Outside of Walker, who logged 150 yards on the evening, the Georgia offense went backward. After the game, Dooley quipped, “I don’t know how good we are, but I do know we’re 12-0 and nobody else is.”

Georgia was crowned national champion.

Other memorable games in Notre Dame/SEC history include an unforgettable home and home series against Tennessee in 1990 and 1991. In the first contest, the Irish traveled to Neyland Stadium in Knoxville, where Johnny Majors and the Volunteers were lying in wait, muskets drawn and coonskin hats a-wearin’. But the Irish, stacked with players like Bettis, Raghib “Rocket” Ismail, Rick Mirer, Dorsey Levens, Rickey Watters, Chris Zorich, and Michael Stonebreaker, posted 17 4th quarter points to miraculously escape with a 34-29 win. The next season, the Volunteers and Majors received payback, beating the Irish at Notre Dame Stadium. With the Notre Dame leading 31-7, Tennessee mounted a furious comeback to pull out in front, 35-34. But luck seemed to lean toward the Irish, as placekicker Rob Leonard lined up for a game winning field goal with :04 remaining.

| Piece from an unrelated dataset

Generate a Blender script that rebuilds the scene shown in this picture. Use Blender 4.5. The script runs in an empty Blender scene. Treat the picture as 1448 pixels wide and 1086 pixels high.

Jeremy Lincoln, wearing white over orange, had other plans.

After the snap, Lincoln charged in from the right side and was able to nick the ball with, of all things, his butt. The ball wobbled and then, like a shell-riddled mallard, died. Tennessee’s “Pride of the Southland” band cranked up a hearty rendition of “Rocky Top” and Majors had a comeback for the ages. Said Lincoln after the game, “I went up to my mom after the game and thanked her for giving me such a big behind.”

Now that old familiar feeling is back again, as the Irish travel to Athens for a showdown with Kirby Smart and the Georgia Bulldogs this Saturday night. It’s fitting that the teams will be playing on Dooley Field, named in honor of the iconic former Georgia coach.

As for the town of Athens, no doubt it will be in a complete frenzy as the Fighting Irish pull into town with a busload of history and mystique. And you can’t help but hope that this Saturday, it will have all of the feelings of New Orleans on that January day in 1981.